İnsan için mal edinmek, uzun süre ahırda tutulmuş bir hayvanın meraya salınması misali tatlı bir şeydir. Bu hayvan nasıl ki bütün merayı yeme iştihasında ise insan da biriktirdikçe biriktirme eğilimindedir. Fakat arada bir fark var ki hayvan midesini doldurunca artık fıtrat gereği daha fazla otlanmaz ve yediğiyle ittifak eder. İnsan ise bu konuda iki yoldan birini takip edebilir; eğer nefsini İslam terbiyesiyle edeplendirmişse dünya malından ancak mübah olan ölçüde ve Rasulullah sallallahu aleyhi ve sellem’in irşad ettiği yönde istifade eder. Eğer böyle bir terbiyeden geçmemişse o insan artık sürüye dadanan aç bir kurt gibidir.  Yiyeceği bir lokma için tüm sürüyü bile heba edebilir.

Ayeti kerime kitap ehlinin âlimlerini ve adetlerini bizlere tanıtarak onların pek çoğunun vasfını bildirmiştir. Kullarını en iyi bilen Allah’ın, onlar hakkındaki bu bilgiyi bizlere sunması onların gerçek yüzlerini ortaya koymak açısından çok önemlidir.

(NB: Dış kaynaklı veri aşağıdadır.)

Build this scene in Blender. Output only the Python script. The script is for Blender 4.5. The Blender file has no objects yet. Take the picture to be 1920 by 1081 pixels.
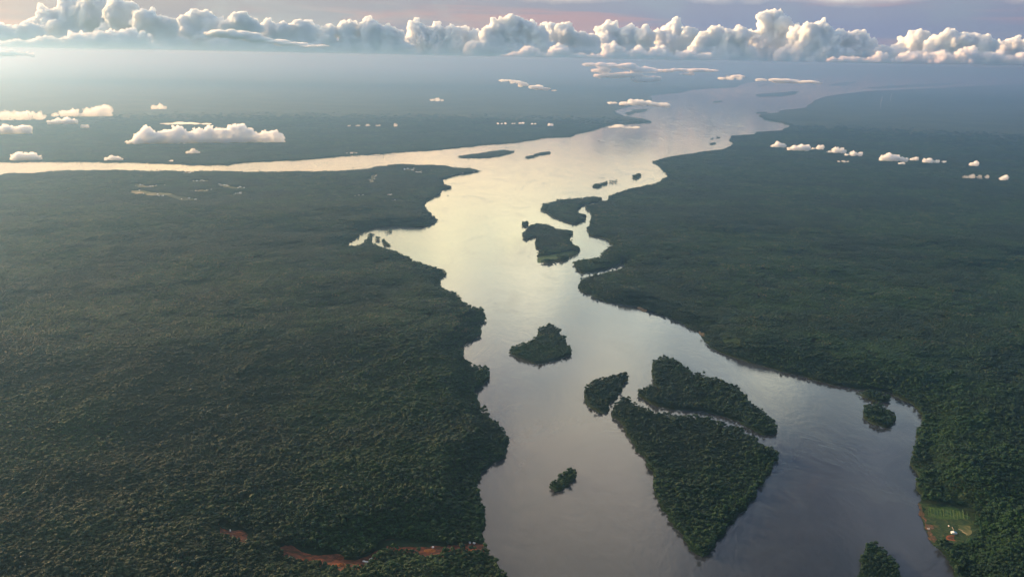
import bpy, math, random
import numpy as np
from mathutils import Vector, Matrix
from mathutils.geometry import delaunay_2d_cdt

random.seed(7)
RNG = np.random.default_rng(7)
SC = bpy.context.scene
COL = SC.collection
R = math.radians

# ------------------------------------------------------------------ camera
FPX, CX, CY = 1663.0, 960.0, 540.5          # focal length in photo pixels
CAMZ = 1600.0
HOR_L, HOR_R = 97.0, 133.0                   # horizon row at the photo's left and right edge
ROLL = math.atan((HOR_R - HOR_L) / 1920.0)
PITCH = math.atan((CY - (HOR_L + HOR_R) / 2) * math.cos(ROLL) / FPX)
cam = bpy.data.cameras.new('camera')
cam.sensor_width = 36.0
cam.lens = 36.0 * FPX / 1920.0
cam.clip_start = 1.0
cam.clip_end = 2.0e6
camo = bpy.data.objects.new('camera', cam)
COL.objects.link(camo)
CROT = Matrix.Rotation(math.pi / 2 - PITCH, 3, 'X') @ Matrix.Rotation(ROLL, 3, 'Z')
camo.matrix_world = Matrix.Translation((0, 0, CAMZ)) @ CROT.to_4x4()
SC.camera = camo

# ------------------------------------------------------------------ light
SUN_AZ = R(-55)       # measured from +Y, negative = to the left
SUN_EL = R(13)
w = bpy.data.worlds.new('World')
SC.world = w
w.use_nodes = True
nt = w.node_tree
N, L = nt.nodes, nt.links
for n in list(N):
    N.remove(n)
out = N.new('ShaderNodeOutputWorld')
bg = N.new('ShaderNodeBackground')
bg.inputs['Strength'].default_value = 0.1
sky = N.new('ShaderNodeTexSky')
sky.sky_type = 'NISHITA'
sky.sun_disc = False
sky.sun_elevation = SUN_EL
sky.sun_rotation = SUN_AZ
sky.altitude = 1600
sky.air_density = 1.0
sky.dust_density = 1.5
sky.ozone_density = 2.0


def mathn(N, L, op, a, b=None, c=None, clamp=False):
    n = N.new('ShaderNodeMath')
    n.operation = op
    n.use_clamp = clamp
    for i, v in enumerate((a, b, c)):
        if v is None:
            continue
        if isinstance(v, (int, float)):
            n.inputs[i].default_value = v
        else:
            L.new(v, n.inputs[i])
    return n.outputs[0]


def ramp(N, L, fac, stops, interp='EASE'):
    n = N.new('ShaderNodeValToRGB')
    n.color_ramp.interpolation = interp
    els = n.color_ramp.elements
    while len(els) > 1:
        els.remove(els[-1])
    for i, (p, c) in enumerate(stops):
        e = els[0] if i == 0 else els.new(p)
        e.position = p
        e.color = (c[0], c[1], c[2], 1) if not isinstance(c, (int, float)) else (c, c, c, 1)
    L.new(fac, n.inputs[0])
    return n.outputs[0]


def mixc(N, L, fac, a, b, mode='MIX'):
    n = N.new('ShaderNodeMix')
    n.data_type = 'RGBA'
    n.blend_type = mode
    for sock, v in ((n.inputs[0], fac), (n.inputs[6], a), (n.inputs[7], b)):
        if isinstance(v, (int, float)):
            sock.default_value = v
        elif isinstance(v, (tuple, list)):
            sock.default_value = (v[0], v[1], v[2], 1)
        else:
            L.new(v, sock)
    return n.outputs[2]


def noise_tex(N, L, vec, scale, detail=4, rough=0.5, dist=0.0):
    n = N.new('ShaderNodeTexNoise')
    n.inputs['Scale'].default_value = scale
    n.inputs['Detail'].default_value = detail
    n.inputs['Roughness'].default_value = rough
    n.inputs['Distortion'].default_value = dist
    if vec is not None:
        L.new(vec, n.inputs['Vector'])
    return n.outputs['Fac']


def mapping(N, L, vec, scale=(1, 1, 1), rot=(0, 0, 0), loc=(0, 0, 0)):
    n = N.new('ShaderNodeMapping')
    n.inputs['Scale'].default_value = scale
    n.inputs['Rotation'].default_value = rot
    n.inputs['Location'].default_value = loc
    L.new(vec, n.inputs['Vector'])
    return n.outputs[0]


tc = N.new('ShaderNodeTexCoord')
sep = N.new('ShaderNodeSeparateXYZ')
L.new(tc.outputs['Generated'], sep.inputs[0])
elev = mathn(N, L, 'MAXIMUM', sep.outputs['Z'], 0.0)
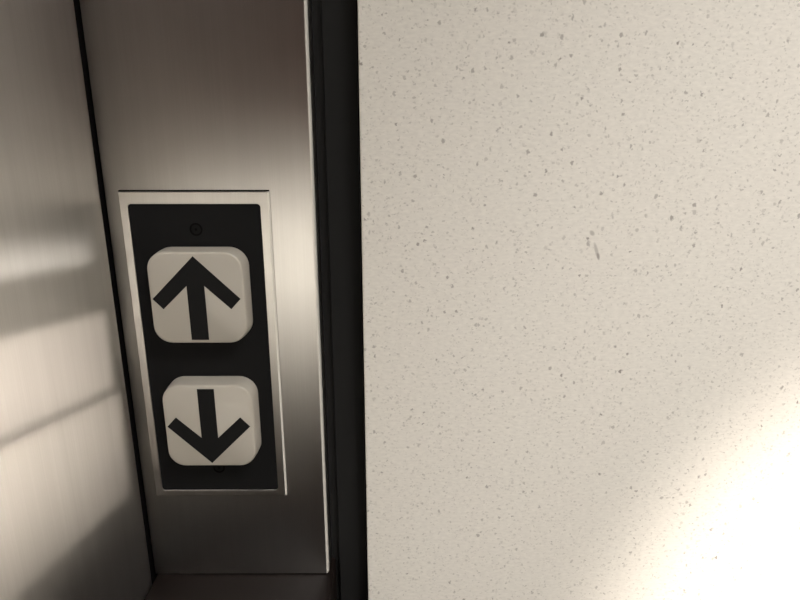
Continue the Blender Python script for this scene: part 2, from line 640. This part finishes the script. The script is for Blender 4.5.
area('ceiling_light', V(0.9, -1.1, 1.30), V(0.9, -1.1, 0), 0.6, 0.6, 30.5, (1.0, 0.965, 0.92))
spot('far_wall_fill', V(-0.1, -1.2, 1.2), V(-0.35, -2.25, -0.62), 40, 370, (1.0, 0.98, 0.94), 1.0, 0.05)  # added unseen spot; brightens the far wall that the steel mirrors
spot('far_wall_fill_band', V(-0.4, -1.3, 1.25), V(-0.42, -2.25, -0.53), 5, 2150, (1.0, 0.985, 0.955), 1.0, 0.02, stretch=(6.0, 1))  # added unseen spot; lays a bright band for the panel to reflect
spot('far_wall_fill_right', V(0.8, -1.2, 1.2), V(0.95, -2.25, -0.62), 40, 340, (1.0, 0.98, 0.94), 1.0, 0.05)  # second added spot, brightens the far wall mirrored in the corner
spot('far_wall_fill_band_right', V(0.9, -1.3, 1.25), V(0.95, -2.25, -0.53), 5, 2300, (1.0, 0.985, 0.955), 1.0, 0.02, stretch=(6.0, 1))  # second added band, also there for the corner reflections
spot('end_wall_fill', V(0.9, -1.4, 1.2), V(1.9, -0.4, -0.6), 40, 500, (1.0, 0.965, 0.91), 1.0, 0.05)  # unseen spot added so the steel edges reflect a bright end wall
spot('warm_pool_fill', V(0.42, -0.72, 0.75), V(0.205, 0, -0.268), 12.5, 165, (1.0, 0.90, 0.80), 1.0, 0.02)  # unseen spot added to make the bright pool low on the laminate
spot('broad_fill', V(0.42, -0.74, 0.80), V(0.22, 0, -0.175), 31, 34, (1.0, 0.955, 0.91), 1.0, 0.03)  # added unseen fill; lightens the laminate gradually towards the right
LINE = ((-0.0828, -0.0873), (-0.0192, -0.1005))
strip_spot('added_band_spot_upper', V(0.75, -0.13, -0.20), ((-0.0698, -0.0320), (-0.0228, -0.0370)),
           ((-0.0698, -0.0407), (-0.0228, -0.0462)), -0.012, 5, (1, 0.93, 0.85), 0.012, 0.004, 0.012)
strip_spot('added_band_spot_middle', V(0.75, -0.13, -0.36), ((-0.0745, -0.0577), (-0.0194, -0.0667)),
           [(y, z + 0.0013) for y, z in LINE], -0.010, 7, WARM, 0.004, 0.0035, 0.008)
strip_spot('added_band_spot_lower', V(0.75, -0.13, -0.50), [(y, z - 0.0013) for y, z in LINE],
           ((-0.0877, -0.1367), (-0.0081, -0.1520)), -0.007, 7, WARM, 0.0035, 0.004, 0.010)

w = bpy.data.worlds.new('world')
bpy.context.scene.world = w
w.use_nodes = True
w.node_tree.nodes['Background'].inputs['Color'].default_value = (0.02, 0.018, 0.016, 1)
sc = bpy.context.scene
sc.view_settings.view_transform = 'Standard'
sc.cycles.use_denoising = True
sc.cycles.max_bounces = 10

Çünkü bizzat kendi elleriyle kitaplarını değiştiren bir zümre elbette ki ahireti düşünmeyecek ve dünyayı kendisine gaye edinecekti. Oysa onlara düşen vazife ilim ve tevekkül ehli olmaya kendilerini nispet etmeleri sebebiyle Allah’a güvenmek ve rızık endişesinden en uzak bir şekilde yaşamaktı. Fakat dine hizmet adına, insanların günahlarını silme ve daha pek çok sebepten dolayı kitap ehlinin âlim ve rahipleri dünyaya tamah etmişler ve toplumlarını da imansızlık bataklığına sürüklemişlerdi.

Günümüzde kendilerini incil ve tevrata nispet eden toplumların bozulmasının temelinde hiç kuşkusuz bu ifsat edici âlim ve rahipler yatmaktadır. Peygamberlerinin öğretilerini terk etmişler ve züht postuna bürünerek insanları dine yönlendirme vazifesini yerine getireceklerine onlardan istifade etme yollarına tevessül etmekteler. Onlara düşen asıl vazife, kendi peygamberlerini tasdik eden bir peygamber geldiğinde ona iman  etmek ve insanları o peygambere davet etmekti. Ancak bunun aksine inkar etmişler ve insanları da onlara karşı kışkırtmışlardır.

Burada üzerinde iyi düşünülmesi gereken bir konu da Müslümanların bu konuda kendilerini ihmal etmemeleridir. Özellikle İslam’ın yönetimden uzaklaştırıldığı, ahkamının tatbik edilmediği zamanlarda Müslüman âlim ve abitler de bu fitne ile karşı karşıyadır. Peygamber mesleği icra edenlerin peygamber mirasına varis olanların Rasulullah sallallahu aleyhi ve sellem’in şu hadisini her zaman akıllarında tutmaları ve ona göre hareket etmeleri gereklidir: “Eğer dünya Allah katında sinek kanadı kadar değerli olsaydı, Allah kafire dünyalıktan bir yudum su içirmezdi.”[1]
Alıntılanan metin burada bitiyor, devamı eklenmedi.